Ce réel n’est pas doux : il blesse, consume, éblouit — il ne pacifie pas, il déloge. Et pourtant, Bobin ne s’en défend pas. Il l’appelle. Il le suit. Il l’aime. Ce qui correspond à ce que nous appelons dans Kernesis la joie brûlante, ou la joie transmutée : une joie infractale✦ (voir définition), qui n’est pas agréable, mais juste.
3. Résonance avec le visage de la mère
« Ce qu’apprend avec effroi le nouveau-né, chaque fois que le visage de sa mère lui réapparaît… »
Bobin ramène l’excès du réel au premier traumatisme de la beauté : la présence qui surgit là où il n’y avait rien. Cette scène (archétypale) réactive le moment d’effondrement du néant chez l’enfant : un monde se forme dans la chair du visage.
En termes fluïens, ce moment est un point d’activation du flux dans sa forme la plus pure : rencontre, appel, brûlure, excès, élan.
4. Transmutation fluïenne implicite
Tout ce texte est une transmutation. Bobin prend les choses les plus simples — écrire, tomber amoureux, regarder une fleur — et les traverse jusqu’à leur point d’explosion de réel. Le texte ne décrit pas la transmutation, il la fait.
Il porte en lui la spirale complète : perception → émerveillement → brûlure → silence → formulation → effacement.
Il réalise donc un cycle de cérité complet, à la première personne, mais sans clôture narcissique.
Évaluation chiffrée
Dimension |
Valeur attribuée |
Justification |
Type d’alignement |
Type 1 — Alignement originel traversant |
Bobin parle depuis une poussée fluïenne accomplie, qui traverse l’écriture et l’existence. |
Cérité fluïenne |
7/7 — Traversée intégrale |
Tous les plans du Flux Intégral sont activés : poussée, intégration, résonance, vérité. |
En résumé
Le texte n’est pas simplement une parole vraie : c’est une incision dans le réel, une traversée d’homme formulée en fin de course, non pour enseigner mais pour confier.
Il accomplit ce que Kernesis cherche à reconnaître : une vérité nue, qui déploie le flux sans l’enfermer, et dont l’effet est d’embraser le lecteur, pas de l’enseigner.
✦ Infractale
- Le préfixe “in-” signifie ici : à l’intérieur, ou en profondeur (comme dans “invisible”, “intransitif”).
- Le mot “fractale” renvoie, en mathématiques, à une structure auto-similaire à toutes les échelles (Mandelbrot, etc.).
Il n’existe pas de terme “infractale” mais ce mot est pertinent dans Kernesis.
Il comble un vide de perception :
- Il désigne une intensification par repli, que ni “fractal”, ni “concentré”, ni “réflexif” ne peuvent décrire.
- Il nomme un mouvement énergétique qui profondit au lieu de rayonner.

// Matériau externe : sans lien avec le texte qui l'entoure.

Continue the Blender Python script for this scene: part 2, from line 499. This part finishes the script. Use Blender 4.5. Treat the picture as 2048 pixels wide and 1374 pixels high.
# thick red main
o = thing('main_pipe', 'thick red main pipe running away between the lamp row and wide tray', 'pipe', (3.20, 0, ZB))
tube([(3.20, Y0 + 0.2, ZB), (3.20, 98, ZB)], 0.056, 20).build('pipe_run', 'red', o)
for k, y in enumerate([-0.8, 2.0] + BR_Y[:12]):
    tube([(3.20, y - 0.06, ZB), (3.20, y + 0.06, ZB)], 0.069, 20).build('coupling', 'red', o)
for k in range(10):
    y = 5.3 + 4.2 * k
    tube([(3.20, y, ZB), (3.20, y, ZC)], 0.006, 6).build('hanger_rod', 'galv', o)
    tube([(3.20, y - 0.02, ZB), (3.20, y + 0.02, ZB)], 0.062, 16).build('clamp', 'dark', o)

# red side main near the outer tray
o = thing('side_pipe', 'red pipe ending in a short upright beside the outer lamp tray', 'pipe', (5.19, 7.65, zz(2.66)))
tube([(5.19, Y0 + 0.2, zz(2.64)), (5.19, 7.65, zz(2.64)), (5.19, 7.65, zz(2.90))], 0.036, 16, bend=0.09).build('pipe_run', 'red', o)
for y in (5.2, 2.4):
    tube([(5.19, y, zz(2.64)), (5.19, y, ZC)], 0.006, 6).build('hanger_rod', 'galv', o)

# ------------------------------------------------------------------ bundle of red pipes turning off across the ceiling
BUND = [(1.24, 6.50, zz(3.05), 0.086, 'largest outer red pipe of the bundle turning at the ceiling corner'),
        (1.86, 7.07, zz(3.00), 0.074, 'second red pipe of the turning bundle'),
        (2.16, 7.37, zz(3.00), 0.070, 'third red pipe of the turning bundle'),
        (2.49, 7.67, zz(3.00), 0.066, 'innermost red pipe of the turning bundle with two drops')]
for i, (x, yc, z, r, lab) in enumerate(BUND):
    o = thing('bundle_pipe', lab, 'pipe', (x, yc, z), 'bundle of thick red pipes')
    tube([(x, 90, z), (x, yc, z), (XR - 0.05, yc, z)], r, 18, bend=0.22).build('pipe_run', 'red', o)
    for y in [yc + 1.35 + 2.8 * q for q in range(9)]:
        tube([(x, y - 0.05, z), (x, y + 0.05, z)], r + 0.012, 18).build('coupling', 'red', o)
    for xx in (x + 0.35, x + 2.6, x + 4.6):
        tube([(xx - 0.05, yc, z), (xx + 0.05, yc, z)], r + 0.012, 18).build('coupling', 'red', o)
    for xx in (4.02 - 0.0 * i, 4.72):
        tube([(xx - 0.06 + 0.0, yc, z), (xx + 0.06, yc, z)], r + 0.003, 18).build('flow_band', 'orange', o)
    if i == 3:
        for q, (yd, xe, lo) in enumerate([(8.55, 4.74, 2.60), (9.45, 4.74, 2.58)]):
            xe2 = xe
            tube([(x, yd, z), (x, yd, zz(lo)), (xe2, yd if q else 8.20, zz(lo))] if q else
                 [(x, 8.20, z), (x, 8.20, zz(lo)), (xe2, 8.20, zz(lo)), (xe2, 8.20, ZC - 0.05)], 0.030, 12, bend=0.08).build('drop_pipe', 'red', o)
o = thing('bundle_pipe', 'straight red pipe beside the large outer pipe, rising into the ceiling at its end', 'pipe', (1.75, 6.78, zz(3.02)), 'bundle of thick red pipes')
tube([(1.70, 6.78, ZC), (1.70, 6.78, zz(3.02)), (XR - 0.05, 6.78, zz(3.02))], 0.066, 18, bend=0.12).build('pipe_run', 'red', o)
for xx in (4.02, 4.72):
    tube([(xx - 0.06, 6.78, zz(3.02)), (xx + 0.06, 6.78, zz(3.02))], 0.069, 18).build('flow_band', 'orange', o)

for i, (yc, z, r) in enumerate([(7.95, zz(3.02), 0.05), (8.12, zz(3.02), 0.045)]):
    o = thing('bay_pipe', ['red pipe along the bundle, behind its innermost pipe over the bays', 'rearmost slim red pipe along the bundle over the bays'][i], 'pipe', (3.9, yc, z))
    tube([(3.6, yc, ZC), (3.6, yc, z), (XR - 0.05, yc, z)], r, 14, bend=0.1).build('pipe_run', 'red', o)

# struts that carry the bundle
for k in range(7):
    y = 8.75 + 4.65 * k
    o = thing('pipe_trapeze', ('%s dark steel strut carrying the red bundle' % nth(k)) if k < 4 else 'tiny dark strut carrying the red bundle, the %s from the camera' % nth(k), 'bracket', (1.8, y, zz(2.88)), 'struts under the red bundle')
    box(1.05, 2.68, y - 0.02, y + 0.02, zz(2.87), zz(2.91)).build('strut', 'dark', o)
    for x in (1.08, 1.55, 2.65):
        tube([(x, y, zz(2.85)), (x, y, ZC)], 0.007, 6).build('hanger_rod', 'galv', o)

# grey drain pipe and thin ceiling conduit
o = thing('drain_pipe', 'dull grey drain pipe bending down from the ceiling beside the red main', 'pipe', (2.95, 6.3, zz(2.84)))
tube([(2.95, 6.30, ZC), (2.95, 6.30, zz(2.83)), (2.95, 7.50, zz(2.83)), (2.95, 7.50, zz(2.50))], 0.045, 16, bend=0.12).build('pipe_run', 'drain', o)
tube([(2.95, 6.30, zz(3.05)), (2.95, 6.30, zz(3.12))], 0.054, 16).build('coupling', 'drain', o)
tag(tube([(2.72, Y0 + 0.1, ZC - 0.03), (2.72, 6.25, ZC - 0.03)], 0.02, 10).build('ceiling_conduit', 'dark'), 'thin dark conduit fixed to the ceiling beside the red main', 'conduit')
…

- Il permet de décrire des phénomènes vibratoires, vécus, internes, qui relèvent d’un flux intériorisé plutôt que d’une structure externe.
Exemples fluïens naturels :
- Une prière silencieuse qui densifie l’espace intérieur.
- Un regard d’enfant qui “transperce” sans mouvement.
- Une vérité douloureuse qui ne s’exprime pas, mais brûle en boucle.
Définition ✦ Infractale (adj., néologisme kernésique)
Qualifie une structure ou une intensité qui ne se répète pas extérieurement (comme une fractale), mais s’enfonce en elle-même, selon une profondeur résonante.
→ Désigne une intensité intérieure, non réductible, vibrante, sans diffusion, mais à très haute densité de flux.
Rôle : Nommer les expériences de joie, de douleur, de présence ou de vérité qui s’intensifient vers l’intérieur, et activent une spirale fluïenne fermée mais vivante.